Ron Prykanowski addresses the legal rights & civil rights questions when he writes "marriage is a contract, not a civil right. You do not sign a paper (license), have two witnesses, an official & exchange an act of consideration (love and affection is such a consideration) for a civil right. If marriage were a civil right, why would you need a pre-nuptial contract or a property settlement agreement much like a business? It is a contractual life partnership."
The biggest problem with the decision of the Obergefell case is yet to come. Apathetic people only react, even to the most dastardly acts, when they are directly affected.
There are already documented cases of bakers, photographers, florists, landlords, & pizza pie makers being cited for violating anti-discrimination laws that protect homosexuals – an Oregon baker has been fined $135,000 in a case that started by the refusal to bake a wedding cake for a homosexual couple & then escalated when the bakers fought back claiming religious freedom under the First Amendment. The fine is being appealed meaning more trouble.
Confrontations were predictable even before oral arguments in the Obergefell case ended when the Solicitor General, presenting the government's case, agreed that tax exemptions of some religious institutions would be in question if they opposed homosexual marriage when he said "It's certainly going to be an issue. I don't deny that." The actual decision was even worse for many people of religious faiths where homosexual marriage is considered an abomination (sin in general) (e.g., Catholics & many Muslim countries) in that the majority goes beyond merely concluding that the Constitution protects the right to homosexual marriage but explains that everyone who does not follow the Court's "better informed understanding" of what constitutes marriage demeans or stigmatizes homosexual couples meaning such people are bigots subject to the enforcement of anti-discrimination laws.
In addition to religious institutions losing the tax exempt status mentioned above it is not far fetched to one day soon seeing priests forced to officiate @ homosexual marriage ceremonies; for all faiths to be pressured to redefine marriage to include homosexuals; for all churches to accept members & even leaders who are homosexual; or for homosexual teachers to be common place in religious schools teaching doctrine they do not agree with themselves.

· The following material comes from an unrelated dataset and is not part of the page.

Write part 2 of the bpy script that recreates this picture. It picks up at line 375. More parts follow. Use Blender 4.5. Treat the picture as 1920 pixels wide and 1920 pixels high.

This decision is much more than just giving homosexuals equal protection of the laws – it is violating the free exercise of religious rights under the First Amendment that have been in existence for centuries of everyone who is not homosexual so we can see there is more going on with this decision than just protecting the rights of a minority group. In fact with all the problems it will cause as described above the majority of the Supreme Court has used homosexuals as pawns to undermine America.
Prior to 1962 sodomy was a felony in every state – punishable by imprisonment or hard labor. The graph below shows the year sodomy laws were struck down or repealed in each state. Accordingly, as the sodomy laws were removed homosexuals started to publicly announce their sexual preference which in turn resulted in homosexuality coming much closer to many homes & families. For instance Ohio Senator Rob Portman has turned to supporting homosexuality when he learned his son was homosexual.
click on graphic to enlarge
Fair minded people are not for destroying one person's rights while upholding another's. Many people who support homosexual marriage find it appalling that someone else's religious rights or personal beliefs can be the reason for fines or penalties. But this is the situation we are in today thanks to the Supreme Court's activist ruling.